▶ _Exercise instructions_: Copy down every line where the string "math" shows up.

▶ _Stored data_:
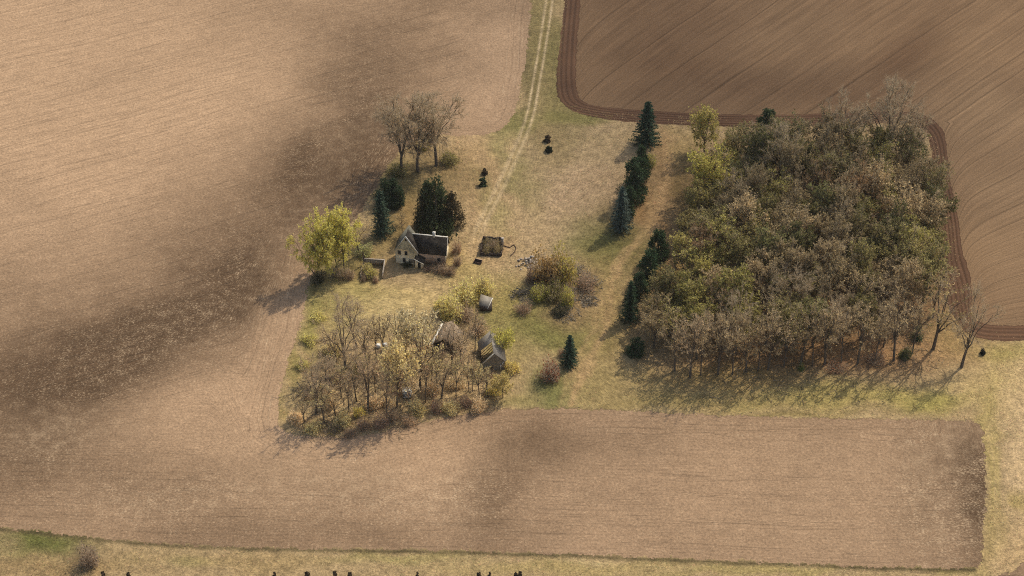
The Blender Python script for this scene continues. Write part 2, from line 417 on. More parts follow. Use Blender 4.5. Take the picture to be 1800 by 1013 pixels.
WORN = [([(1172, 236), (1168, 300), (1152, 370), (1118, 432), (1086, 500), (1062, 570), (1036, 640), (1004, 706)], 9, (176, 142, 98), .75),
        ([(1150, 330), (1138, 385), (1104, 440), (1066, 510), (1040, 580), (1014, 650), (982, 706)], 5, (168, 138, 94), .6),
        ([(905, 250), (888, 290), (868, 340), (850, 385), (836, 430), (826, 470)], 9, (186, 156, 112), .75),
        ([(826, 420), (850, 460), (880, 470)], 14, (172, 142, 100), .6),
        ([(1742, 745), (1740, 840), (1738, 960)], 4, (186, 160, 112), .6),
        ([(1000, 722), (1200, 731), (1400, 738), (1600, 741)], 2, (188, 164, 116), .5)]
def grass_colour(x, y):
    u, v = pixel(x, y)
    wu = u + (fbm(x * 0.09, y * 0.09, 3) - .5) * 60; wv = v + (fbm(x * 0.09 + 30, y * 0.09, 5) - .5) * 40
    C = np.tile(np.array((162, 138, 98), float), (len(x), 1))
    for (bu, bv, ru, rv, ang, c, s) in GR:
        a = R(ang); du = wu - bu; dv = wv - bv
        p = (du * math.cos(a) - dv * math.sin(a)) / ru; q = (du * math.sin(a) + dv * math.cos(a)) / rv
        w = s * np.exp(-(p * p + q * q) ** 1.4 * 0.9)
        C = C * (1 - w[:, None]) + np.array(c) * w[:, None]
    for PP, wd_, c_, s_ in WORN:
        ds = np.full(len(x), 1e9)
        for (au, av), (bu_, bv_) in zip(PP[:-1], PP[1:]):
            eu, ev = bu_ - au, bv_ - av; tt = np.clip(((wu - au) * eu + (wv - av) * ev) / (eu * eu + ev * ev), 0, 1)
            ds = np.minimum(ds, np.hypot(wu - au - tt * eu, wv - av - tt * ev))
        w = s_ * np.exp(-(ds / wd_) ** 2) * (.5 + .7 * vnoise(x * .25, y * .12, 17)); w = np.clip(w, 0, 1)
        C = C * (1 - w[:, None]) + np.array(c_) * w[:, None]
    dd = np.abs(v - np.interp(u, DITCH[:, 0], DITCH[:, 1]) + (fbm(x * .3, y * .3, 21) - .5) * 5)
    w = np.exp(-(dd / 4.0) ** 2) * (u < 1715) * (v > 850) * (0.55 + 0.45 * vnoise(x * .12, y * .12, 8))
    C = C * (1 - w[:, None]) + np.array((66, 58, 34)) * w[:, None]
    C = (C * .82 + .18 * np.array((176, 151, 120))) * 1.02
    return lin(C) * ALB

# ------------------------------------------------------------------ ground sheets
def plain_mat():
    t = NT("plain_soil"); p = t.pos()
    n = t.noise(p, 0.02, 5.0)
    return t.col(t.mix(t.rng(n, .3, .7, 0, 1), A(160, 130, 96), A(140, 112, 80)))
g = MB().quads([(-2500, -1200, -0.3), (2500, -1200, -0.3), (2500, 3800, -0.3), (-2500, 3800, -0.3)]).build("ground", plain_mat())
tag(g, kind='structure', label="plain bare farmland soil stretching beyond the fields")

def blob(u, v, bu, bv, ru, rv, ang):
    a = R(ang); du = u - bu; dv = v - bv
    p = (du * math.cos(a) - dv * math.sin(a)) / ru; q = (du * math.sin(a) + dv * math.cos(a)) / rv
    return np.exp(-(p * p + q * q))
me, X, Y = grid_mesh("stubble_field", np.array([(-185, -140), (185, -140), (185, 40), (60, 320), (-185, 320)], float), 1.0, 0.0)
U, V = pixel(X, Y)
wu = U + (fbm(X * .05, Y * .05, 11) - .5) * 120; wv = V + (fbm(X * .05 + 9, Y * .05, 12) - .5) * 90
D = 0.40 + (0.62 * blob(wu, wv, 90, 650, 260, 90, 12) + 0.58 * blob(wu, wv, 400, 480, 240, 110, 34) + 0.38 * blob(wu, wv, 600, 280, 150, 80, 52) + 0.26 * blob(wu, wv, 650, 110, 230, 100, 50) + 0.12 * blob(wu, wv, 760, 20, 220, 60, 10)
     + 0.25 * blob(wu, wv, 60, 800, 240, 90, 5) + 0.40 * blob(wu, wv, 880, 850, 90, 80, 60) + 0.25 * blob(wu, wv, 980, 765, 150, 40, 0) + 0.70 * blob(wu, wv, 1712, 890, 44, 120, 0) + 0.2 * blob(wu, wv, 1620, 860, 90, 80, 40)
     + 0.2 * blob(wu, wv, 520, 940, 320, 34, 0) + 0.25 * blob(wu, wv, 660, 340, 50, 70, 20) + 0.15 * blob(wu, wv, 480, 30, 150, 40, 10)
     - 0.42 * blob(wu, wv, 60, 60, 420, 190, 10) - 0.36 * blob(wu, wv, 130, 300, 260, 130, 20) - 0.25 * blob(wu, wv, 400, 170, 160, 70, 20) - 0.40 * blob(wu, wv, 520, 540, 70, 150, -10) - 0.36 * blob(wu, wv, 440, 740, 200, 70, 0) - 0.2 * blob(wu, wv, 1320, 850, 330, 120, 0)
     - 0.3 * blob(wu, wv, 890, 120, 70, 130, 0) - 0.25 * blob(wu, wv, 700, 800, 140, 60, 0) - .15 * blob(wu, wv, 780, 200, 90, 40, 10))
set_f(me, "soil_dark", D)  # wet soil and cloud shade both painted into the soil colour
DN = 0.82 + 0.26 * (blob(wu, wv, 200, 640, 260, 90, 18) + blob(wu, wv, 420, 480, 200, 80, 34) + blob(wu, wv, 620, 240, 130, 90, 50)) + 0.5 * blob(wu, wv, 300, 880, 180, 40, 0) + 0.6 * blob(wu, wv, 700, 860, 200, 50, 0) + 1.0 * blob(wu, wv, 1660, 880, 100, 110, 0) + .5 * blob(wu, wv, 100, 770, 120, 40, 0) + .3 * blob(wu, wv, 1620, 745, 80, 12, 0)
set_f(me, "dens", np.clip(DN, 0, 1.3))
k = sstep(700, 800, V + 0.0 * U)
a1 = R(27)
r1 = -math.sin(a1) * X + math.cos(a1) * Y; r2 = Y + 0.04 * X
yp = poly_xy([q for q in YARD[:60] if q[1] < 772 and q[0] < 1640][:42]); dist = np.full(len(X), 1e9)
for (ax, ay), (bx, by) in zip(yp[:-1], yp[1:]):
    ex, ey = bx - ax, by - ay; t_ = np.clip(((X - ax) * ex + (Y - ay) * ey) / (ex * ex + ey * ey), 0, 1)
    dist = np.minimum(dist, np.hypot(X - ax - t_ * ex, Y - ay - t_ * ey))
rw = r1 * (1 - k) + r2 * k
kd = sstep(7, 20, dist + (fbm(X * .05, Y * .05, 14) - .5) * 6)
set_f(me, "row", dist * (1 - kd) + rw * kd + (fbm(X * .03, Y * .03, 4) - .5) * 3)
set_f(me, "along", X)
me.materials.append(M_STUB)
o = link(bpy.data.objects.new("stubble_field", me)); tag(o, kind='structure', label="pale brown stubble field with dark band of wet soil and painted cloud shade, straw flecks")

me, X, Y = grid_mesh("ploughed_field", poly_xy(FIELD_R), 1.0, 0.02)
U, V = pixel(X, Y)
vv = np.linspace(-220, 640, 500)
sl = np.interp(vv, [-220, 180, 300, 420, 500, 560, 640], [0.68, 0.68, 0.56, 0.40, 0.24, 0.12, 0.08])
G = np.concatenate([[0], np.cumsum(0.5 * (1 / sl[1:] + 1 / sl[:-1]) * np.diff(vv))])
edge = np.interp(V, [200, 275, 320, 375, 440, 500, 548], [1640, 1667, 1669, 1684, 1690, 1709, 1706])
hook = np.where(V > 215, 60 * np.exp(-np.clip(U - edge, 0, 400) / 16.0), 0) + 46 * np.exp(-np.clip(U - 1012, 0, 400) / 22.0) * (V < 215)
Ve = V - hook * 0.5
row = (U + np.interp(Ve, vv, G)) / 10.2
set_f(me, "row", row + (fbm(X * .04, Y * .04, 6) - .5) * 0.8)
set_f(me, "along", X * 0.6 + Y * 0.8)
set_f(me, "soil_dark", 0.45 + 0.35 * blob(U, V, 1150, 60, 260, 160, 0) + 0.4 * blob(U, V, 1600, 90, 120, 40, 40) - 0.35 * blob(U, V, 1780, 380, 120, 180, 0) - 0.2 * blob(U, V, 1740, 200, 80, 60, 30) + 0.3 * blob(U, V, 1400, 160, 160, 50, 0))
me.materials.append(M_PLOUGH)
o = link(bpy.data.objects.new("ploughed_field", me)); tag(o, kind='structure', label="dark ploughed field with slanting furrow lines")

def ribbon(name, Pa, Pb, n, m, z, mat, jit=0.0):
    a, s = resample(poly_xy(Pa), n); b, _ = resample(poly_xy(Pb), n)
    t = np.linspace(0, 1, m)[None, :, None]
    P = a[:, None, :] * (1 - t) + b[:, None, :] * t
    if jit:
        d = (b - a) / np.linalg.norm(b - a, axis=1, keepdims=True)
        P[:, 0] += d * ((fbm(s * .5, s * 0, 5) - .5) * 2 * jit + (vnoise(s * 2, s * 0, 6) - .5) * jit)[:, None]
        P[:, -1] += d * ((fbm(s * .5, s * 0 + 9, 7) - .5) * 2 * jit + (vnoise(s * 2, s * 0 + 4, 6) - .5) * jit)[:, None]
    wid = np.linalg.norm(b - a, axis=1)
    V = np.concatenate([P.reshape(-1, 2), np.full((n * m, 1), z)], 1)
    i = np.arange(n - 1)[:, None] * m + np.arange(m - 1)[None, :]
    F = np.stack([i, i + m, i + m + 1, i + 1], -1).reshape(-1, 4)
    me = bpy.data.meshes.new(name); fill(me, V, F.ravel(), np.full(len(F), 4))
    across = (t[0, :, 0][None, :] * wid[:, None]).ravel(); along = np.repeat(s, m)
    set_f(me, "row", across); set_f(me, "along", along)
    me.materials.append(mat)
    return me, V[:, 0], V[:, 1], across, np.repeat(wid, m)
me, *_ = ribbon("headland_strip", HEAD_OUT, HEAD_IN, 900, 12, 0.05, M_HEAD, 0.45)
o = link(bpy.data.objects.new("headland_strip", me)); tag(o, kind='structure', label="dark brown headland strip turned along the field edge")

yard_poly = smooth(poly_xy(YARD), it=2)
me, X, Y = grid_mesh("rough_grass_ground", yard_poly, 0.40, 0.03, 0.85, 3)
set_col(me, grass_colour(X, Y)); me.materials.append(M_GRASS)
o = link(bpy.data.objects.new("grass_ground", me)); tag(o, kind='structure', label="dry rough grass ground of the farmstead and verges")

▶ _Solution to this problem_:
        p = (du * math.cos(a) - dv * math.sin(a)) / ru; q = (du * math.sin(a) + dv * math.cos(a)) / rv
    p = (du * math.cos(a) - dv * math.sin(a)) / ru; q = (du * math.sin(a) + dv * math.cos(a)) / rv
r1 = -math.sin(a1) * X + math.cos(a1) * Y; r2 = Y + 0.04 * X